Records
-----
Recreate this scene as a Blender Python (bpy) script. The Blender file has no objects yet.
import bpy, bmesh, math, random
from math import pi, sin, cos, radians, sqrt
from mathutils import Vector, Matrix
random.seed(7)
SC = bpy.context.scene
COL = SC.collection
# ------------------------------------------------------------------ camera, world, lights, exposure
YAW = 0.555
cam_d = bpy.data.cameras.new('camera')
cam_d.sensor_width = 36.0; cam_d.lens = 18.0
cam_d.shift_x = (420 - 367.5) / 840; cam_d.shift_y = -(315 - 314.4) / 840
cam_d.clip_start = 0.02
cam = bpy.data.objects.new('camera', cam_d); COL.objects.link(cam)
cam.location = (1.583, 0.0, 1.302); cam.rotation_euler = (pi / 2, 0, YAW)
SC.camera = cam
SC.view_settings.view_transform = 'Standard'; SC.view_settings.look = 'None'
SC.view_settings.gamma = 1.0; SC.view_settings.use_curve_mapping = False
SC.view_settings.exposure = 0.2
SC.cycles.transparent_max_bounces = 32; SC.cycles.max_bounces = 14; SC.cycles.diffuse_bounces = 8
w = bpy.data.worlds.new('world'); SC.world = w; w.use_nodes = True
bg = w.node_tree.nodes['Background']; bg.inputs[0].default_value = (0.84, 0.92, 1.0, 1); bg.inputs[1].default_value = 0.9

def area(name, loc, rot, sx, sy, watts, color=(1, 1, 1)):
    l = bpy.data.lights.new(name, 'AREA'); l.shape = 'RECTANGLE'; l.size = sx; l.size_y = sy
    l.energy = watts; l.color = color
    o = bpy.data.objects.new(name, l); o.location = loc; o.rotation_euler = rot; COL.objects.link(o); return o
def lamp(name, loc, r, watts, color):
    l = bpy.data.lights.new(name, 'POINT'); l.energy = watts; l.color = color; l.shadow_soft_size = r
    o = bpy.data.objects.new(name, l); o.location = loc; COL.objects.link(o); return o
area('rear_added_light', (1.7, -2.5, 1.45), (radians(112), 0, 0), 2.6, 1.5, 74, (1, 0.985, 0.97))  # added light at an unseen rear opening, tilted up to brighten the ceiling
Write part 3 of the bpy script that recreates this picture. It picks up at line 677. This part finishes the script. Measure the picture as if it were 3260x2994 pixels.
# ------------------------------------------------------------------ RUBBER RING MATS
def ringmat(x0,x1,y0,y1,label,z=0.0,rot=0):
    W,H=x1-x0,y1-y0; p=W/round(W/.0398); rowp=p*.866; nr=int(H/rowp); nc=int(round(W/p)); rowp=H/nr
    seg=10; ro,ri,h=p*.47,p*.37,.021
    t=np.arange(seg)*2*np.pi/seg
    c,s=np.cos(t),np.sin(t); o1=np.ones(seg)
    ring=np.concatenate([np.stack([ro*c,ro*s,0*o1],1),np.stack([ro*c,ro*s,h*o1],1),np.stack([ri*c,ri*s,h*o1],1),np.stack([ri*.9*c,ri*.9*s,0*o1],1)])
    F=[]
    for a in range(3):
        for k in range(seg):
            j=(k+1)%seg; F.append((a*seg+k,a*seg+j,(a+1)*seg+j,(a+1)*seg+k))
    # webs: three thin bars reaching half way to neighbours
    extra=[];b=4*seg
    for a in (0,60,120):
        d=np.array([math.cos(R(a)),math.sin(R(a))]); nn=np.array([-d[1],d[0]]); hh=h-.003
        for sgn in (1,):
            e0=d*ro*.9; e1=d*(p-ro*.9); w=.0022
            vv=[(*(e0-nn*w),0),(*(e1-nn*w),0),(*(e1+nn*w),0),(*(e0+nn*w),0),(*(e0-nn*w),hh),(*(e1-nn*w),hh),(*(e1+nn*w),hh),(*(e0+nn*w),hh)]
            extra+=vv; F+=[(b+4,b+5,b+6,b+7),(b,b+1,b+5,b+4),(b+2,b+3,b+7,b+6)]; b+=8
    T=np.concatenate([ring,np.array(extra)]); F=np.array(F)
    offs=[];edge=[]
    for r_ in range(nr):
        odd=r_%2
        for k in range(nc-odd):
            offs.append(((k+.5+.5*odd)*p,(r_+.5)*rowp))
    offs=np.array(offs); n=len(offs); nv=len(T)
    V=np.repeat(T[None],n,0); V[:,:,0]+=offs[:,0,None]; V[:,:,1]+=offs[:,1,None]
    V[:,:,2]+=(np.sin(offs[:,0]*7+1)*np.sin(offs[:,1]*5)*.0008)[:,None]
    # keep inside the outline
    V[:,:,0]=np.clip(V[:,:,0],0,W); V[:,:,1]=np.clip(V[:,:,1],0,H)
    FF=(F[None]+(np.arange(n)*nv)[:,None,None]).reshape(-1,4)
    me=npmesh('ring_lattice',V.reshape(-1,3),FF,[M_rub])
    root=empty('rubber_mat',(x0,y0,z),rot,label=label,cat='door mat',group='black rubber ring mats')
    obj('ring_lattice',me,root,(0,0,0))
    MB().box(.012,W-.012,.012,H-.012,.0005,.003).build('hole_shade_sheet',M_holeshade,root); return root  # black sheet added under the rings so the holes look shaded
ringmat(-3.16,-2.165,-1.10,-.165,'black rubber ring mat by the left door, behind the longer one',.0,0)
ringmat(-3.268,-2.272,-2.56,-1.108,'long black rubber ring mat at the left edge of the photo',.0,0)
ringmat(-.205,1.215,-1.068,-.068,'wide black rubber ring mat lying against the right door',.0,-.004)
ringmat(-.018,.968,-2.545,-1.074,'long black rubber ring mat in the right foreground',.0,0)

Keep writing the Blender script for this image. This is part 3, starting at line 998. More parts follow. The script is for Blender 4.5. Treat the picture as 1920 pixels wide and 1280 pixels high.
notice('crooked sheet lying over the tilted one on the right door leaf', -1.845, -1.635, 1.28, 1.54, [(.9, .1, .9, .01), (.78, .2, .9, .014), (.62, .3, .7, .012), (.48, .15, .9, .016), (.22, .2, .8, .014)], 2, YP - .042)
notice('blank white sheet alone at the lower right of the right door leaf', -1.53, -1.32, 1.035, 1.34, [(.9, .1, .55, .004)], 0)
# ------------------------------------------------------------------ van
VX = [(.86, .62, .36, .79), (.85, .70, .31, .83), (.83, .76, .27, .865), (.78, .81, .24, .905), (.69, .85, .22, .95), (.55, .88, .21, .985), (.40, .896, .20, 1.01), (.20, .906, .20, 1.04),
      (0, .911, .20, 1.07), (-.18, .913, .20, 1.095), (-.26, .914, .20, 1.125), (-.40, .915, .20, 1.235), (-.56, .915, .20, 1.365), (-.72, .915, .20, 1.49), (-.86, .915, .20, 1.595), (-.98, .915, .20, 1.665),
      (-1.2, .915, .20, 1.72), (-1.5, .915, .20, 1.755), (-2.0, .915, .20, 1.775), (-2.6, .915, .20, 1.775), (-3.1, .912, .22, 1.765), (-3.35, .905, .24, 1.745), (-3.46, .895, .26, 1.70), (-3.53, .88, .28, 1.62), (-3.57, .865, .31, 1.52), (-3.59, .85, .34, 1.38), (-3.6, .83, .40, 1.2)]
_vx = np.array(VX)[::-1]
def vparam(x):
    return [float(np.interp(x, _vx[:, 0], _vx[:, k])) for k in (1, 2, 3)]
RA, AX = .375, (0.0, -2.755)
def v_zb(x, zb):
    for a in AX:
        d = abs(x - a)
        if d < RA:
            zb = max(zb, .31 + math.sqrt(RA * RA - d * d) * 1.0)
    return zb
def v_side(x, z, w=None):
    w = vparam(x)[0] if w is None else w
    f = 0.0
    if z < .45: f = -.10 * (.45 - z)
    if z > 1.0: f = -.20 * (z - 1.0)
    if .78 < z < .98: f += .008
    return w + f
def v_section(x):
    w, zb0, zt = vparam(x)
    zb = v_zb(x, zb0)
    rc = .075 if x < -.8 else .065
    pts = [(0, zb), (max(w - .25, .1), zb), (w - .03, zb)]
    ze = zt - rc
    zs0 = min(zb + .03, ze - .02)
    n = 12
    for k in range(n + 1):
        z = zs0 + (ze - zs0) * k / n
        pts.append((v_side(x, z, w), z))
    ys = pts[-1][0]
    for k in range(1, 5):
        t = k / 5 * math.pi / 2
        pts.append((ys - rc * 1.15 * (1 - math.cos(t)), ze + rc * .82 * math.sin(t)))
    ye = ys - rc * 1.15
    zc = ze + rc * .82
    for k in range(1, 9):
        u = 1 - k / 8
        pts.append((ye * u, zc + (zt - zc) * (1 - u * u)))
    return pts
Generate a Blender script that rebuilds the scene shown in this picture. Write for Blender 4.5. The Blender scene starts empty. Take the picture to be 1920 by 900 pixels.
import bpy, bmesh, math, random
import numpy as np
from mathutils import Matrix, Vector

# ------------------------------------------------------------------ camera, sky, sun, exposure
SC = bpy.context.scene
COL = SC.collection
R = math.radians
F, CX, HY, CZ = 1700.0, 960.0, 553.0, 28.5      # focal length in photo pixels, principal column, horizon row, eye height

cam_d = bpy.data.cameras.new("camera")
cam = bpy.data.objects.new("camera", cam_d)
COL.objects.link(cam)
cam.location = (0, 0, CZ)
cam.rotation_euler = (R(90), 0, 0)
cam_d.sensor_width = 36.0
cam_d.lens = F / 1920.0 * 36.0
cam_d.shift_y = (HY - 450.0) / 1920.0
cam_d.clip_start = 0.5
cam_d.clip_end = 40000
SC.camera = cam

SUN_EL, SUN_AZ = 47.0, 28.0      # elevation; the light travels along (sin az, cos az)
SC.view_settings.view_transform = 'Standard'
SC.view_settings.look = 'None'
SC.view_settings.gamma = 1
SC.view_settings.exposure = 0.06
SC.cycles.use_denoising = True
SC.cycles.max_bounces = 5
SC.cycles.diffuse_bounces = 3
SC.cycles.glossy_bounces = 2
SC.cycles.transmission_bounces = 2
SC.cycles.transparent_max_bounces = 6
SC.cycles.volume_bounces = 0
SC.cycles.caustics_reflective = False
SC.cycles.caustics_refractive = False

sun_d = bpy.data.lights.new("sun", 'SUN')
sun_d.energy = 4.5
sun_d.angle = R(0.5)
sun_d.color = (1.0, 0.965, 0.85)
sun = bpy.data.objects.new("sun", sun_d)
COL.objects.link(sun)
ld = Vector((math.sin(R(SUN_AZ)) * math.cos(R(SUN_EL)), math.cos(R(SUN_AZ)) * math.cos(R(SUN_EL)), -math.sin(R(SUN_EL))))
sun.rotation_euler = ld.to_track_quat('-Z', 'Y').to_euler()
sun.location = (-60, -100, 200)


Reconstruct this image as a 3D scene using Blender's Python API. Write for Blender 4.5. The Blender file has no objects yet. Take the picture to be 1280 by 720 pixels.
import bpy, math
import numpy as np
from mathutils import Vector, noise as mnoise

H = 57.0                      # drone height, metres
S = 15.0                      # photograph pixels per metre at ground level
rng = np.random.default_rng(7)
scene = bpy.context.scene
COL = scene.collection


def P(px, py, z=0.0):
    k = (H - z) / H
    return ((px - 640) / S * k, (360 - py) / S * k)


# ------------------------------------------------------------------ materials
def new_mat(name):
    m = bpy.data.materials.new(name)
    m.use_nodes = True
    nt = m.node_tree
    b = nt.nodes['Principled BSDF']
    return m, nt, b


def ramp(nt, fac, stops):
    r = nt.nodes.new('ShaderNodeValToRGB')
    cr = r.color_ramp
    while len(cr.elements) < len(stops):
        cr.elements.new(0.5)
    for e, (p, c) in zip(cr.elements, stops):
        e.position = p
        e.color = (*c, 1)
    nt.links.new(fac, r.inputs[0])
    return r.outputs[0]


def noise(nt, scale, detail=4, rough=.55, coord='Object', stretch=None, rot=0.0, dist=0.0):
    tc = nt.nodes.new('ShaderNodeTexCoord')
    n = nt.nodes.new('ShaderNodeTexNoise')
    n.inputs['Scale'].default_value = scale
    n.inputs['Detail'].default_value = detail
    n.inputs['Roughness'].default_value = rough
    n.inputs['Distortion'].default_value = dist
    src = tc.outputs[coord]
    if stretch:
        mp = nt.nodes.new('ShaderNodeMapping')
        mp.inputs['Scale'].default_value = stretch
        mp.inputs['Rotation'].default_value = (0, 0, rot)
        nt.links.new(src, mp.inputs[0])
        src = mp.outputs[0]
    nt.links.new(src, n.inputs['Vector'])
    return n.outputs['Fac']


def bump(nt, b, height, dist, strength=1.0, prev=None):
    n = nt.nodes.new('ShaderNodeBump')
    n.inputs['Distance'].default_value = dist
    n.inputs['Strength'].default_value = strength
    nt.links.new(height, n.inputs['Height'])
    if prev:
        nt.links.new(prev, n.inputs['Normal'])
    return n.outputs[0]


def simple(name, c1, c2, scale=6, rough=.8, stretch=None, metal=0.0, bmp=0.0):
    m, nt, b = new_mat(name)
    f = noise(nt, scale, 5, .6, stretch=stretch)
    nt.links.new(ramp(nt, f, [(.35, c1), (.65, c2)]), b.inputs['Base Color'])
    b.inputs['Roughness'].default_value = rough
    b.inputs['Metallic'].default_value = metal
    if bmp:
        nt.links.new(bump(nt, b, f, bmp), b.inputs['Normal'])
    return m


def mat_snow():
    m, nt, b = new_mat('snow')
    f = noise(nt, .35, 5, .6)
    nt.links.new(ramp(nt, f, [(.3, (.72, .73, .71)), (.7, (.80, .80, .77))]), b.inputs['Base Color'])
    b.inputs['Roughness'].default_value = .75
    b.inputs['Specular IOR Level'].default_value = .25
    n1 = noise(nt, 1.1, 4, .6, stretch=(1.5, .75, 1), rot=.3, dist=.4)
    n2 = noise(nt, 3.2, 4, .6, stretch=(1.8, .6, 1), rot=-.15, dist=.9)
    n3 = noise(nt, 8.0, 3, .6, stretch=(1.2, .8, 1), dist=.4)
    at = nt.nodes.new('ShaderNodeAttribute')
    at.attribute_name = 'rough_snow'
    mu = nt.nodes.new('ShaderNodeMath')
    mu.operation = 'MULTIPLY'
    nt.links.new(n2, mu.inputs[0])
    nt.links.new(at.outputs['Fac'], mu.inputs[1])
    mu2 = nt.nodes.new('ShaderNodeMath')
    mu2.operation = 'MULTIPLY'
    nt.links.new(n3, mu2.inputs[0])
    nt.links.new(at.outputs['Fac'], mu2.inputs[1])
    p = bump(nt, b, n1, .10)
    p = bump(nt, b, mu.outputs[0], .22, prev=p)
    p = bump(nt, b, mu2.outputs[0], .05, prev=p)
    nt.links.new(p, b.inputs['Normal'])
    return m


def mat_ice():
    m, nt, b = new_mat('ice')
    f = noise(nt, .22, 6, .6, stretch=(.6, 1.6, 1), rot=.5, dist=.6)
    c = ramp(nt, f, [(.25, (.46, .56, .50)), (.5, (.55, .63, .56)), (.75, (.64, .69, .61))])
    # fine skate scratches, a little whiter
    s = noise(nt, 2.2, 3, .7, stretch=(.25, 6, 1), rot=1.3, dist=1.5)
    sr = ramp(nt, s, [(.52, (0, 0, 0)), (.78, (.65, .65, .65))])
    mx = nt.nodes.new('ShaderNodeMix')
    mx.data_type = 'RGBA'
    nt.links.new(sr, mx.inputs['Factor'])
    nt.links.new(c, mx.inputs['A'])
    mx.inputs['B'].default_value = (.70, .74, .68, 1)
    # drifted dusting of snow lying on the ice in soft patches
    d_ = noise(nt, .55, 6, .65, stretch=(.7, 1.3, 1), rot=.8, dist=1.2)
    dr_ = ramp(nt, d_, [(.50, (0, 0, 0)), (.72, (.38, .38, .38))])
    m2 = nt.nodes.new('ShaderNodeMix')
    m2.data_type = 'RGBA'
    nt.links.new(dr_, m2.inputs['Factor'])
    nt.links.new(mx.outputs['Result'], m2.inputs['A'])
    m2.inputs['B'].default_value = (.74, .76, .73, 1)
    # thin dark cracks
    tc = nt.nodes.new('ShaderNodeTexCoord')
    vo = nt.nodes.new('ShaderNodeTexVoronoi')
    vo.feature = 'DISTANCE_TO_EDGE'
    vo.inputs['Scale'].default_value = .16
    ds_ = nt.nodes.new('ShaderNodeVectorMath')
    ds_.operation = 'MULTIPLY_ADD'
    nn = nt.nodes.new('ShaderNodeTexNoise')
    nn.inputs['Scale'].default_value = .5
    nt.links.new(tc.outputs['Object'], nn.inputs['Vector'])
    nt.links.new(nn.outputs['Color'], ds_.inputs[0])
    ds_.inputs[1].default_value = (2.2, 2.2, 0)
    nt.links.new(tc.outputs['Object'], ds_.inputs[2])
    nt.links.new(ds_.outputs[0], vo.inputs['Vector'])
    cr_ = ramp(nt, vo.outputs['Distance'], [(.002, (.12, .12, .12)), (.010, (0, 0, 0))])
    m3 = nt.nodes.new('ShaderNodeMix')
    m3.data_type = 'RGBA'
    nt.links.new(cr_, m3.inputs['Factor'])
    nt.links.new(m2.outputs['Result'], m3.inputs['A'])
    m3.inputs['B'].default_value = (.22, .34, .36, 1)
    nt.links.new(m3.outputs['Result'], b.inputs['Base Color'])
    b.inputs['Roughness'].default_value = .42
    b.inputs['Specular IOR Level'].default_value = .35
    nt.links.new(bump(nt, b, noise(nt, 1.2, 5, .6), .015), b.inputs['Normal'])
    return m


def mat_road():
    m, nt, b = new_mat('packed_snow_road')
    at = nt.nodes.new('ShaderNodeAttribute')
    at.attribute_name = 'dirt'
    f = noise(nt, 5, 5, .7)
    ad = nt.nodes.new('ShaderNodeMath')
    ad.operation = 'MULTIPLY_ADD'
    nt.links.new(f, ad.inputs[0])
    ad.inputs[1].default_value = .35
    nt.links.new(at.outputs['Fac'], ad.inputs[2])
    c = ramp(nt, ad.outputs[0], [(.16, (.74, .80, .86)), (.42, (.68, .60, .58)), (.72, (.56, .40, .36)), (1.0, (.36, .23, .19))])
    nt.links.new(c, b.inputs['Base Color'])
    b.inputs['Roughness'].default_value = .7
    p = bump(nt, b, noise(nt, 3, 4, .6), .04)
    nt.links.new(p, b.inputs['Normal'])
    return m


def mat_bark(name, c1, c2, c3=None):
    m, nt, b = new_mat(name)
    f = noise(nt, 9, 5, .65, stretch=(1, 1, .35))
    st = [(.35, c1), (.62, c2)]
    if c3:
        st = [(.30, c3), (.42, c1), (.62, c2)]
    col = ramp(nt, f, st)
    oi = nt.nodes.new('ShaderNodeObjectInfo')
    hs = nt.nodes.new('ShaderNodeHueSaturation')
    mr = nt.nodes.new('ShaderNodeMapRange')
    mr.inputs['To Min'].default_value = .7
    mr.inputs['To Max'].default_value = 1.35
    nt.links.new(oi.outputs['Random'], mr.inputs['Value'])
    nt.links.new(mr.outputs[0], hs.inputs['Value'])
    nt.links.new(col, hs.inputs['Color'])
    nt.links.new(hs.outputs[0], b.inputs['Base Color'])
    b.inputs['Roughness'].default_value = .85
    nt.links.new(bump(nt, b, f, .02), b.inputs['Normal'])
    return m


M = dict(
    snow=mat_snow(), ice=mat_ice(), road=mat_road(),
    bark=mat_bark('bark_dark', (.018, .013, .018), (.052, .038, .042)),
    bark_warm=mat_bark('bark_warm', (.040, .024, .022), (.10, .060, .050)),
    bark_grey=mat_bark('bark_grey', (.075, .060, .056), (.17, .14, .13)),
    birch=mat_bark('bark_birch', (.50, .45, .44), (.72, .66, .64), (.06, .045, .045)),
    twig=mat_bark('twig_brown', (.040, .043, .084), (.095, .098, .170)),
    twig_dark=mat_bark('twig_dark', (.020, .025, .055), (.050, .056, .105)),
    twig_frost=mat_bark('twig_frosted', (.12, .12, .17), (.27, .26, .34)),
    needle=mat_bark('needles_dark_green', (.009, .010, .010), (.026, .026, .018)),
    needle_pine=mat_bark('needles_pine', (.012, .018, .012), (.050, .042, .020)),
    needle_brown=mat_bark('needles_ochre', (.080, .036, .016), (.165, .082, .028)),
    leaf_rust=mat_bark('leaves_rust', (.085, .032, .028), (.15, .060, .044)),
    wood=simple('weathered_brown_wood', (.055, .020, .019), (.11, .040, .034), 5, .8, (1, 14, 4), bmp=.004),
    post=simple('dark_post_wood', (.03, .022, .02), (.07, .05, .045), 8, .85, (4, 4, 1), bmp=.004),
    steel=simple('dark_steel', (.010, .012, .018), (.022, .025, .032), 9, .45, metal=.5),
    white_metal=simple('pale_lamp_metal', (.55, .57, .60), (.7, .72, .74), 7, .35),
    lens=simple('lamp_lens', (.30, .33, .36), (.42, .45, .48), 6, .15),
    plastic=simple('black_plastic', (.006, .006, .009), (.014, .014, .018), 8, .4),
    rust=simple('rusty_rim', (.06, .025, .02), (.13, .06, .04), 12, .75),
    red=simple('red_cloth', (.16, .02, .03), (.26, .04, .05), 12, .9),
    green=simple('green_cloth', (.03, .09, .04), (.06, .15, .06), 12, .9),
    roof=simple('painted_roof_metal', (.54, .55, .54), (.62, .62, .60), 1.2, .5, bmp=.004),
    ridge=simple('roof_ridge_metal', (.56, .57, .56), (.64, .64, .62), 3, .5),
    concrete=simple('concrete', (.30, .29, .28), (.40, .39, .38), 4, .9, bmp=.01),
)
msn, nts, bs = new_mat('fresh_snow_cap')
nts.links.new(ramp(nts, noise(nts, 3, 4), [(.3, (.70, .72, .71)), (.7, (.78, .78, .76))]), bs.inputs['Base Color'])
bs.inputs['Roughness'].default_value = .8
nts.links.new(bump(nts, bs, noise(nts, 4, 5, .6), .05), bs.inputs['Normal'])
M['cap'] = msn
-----
Task goal: Begin with the line containing "Reconstruct this image", end with the line containing "from mathutils import Vector, noise as mnoise", and transcribe exactly every line in that span, with nothing added.

Worked answer:
Reconstruct this image as a 3D scene using Blender's Python API. Write for Blender 4.5. The Blender file has no objects yet. Take the picture to be 1280 by 720 pixels.
import bpy, math
import numpy as np
from mathutils import Vector, noise as mnoise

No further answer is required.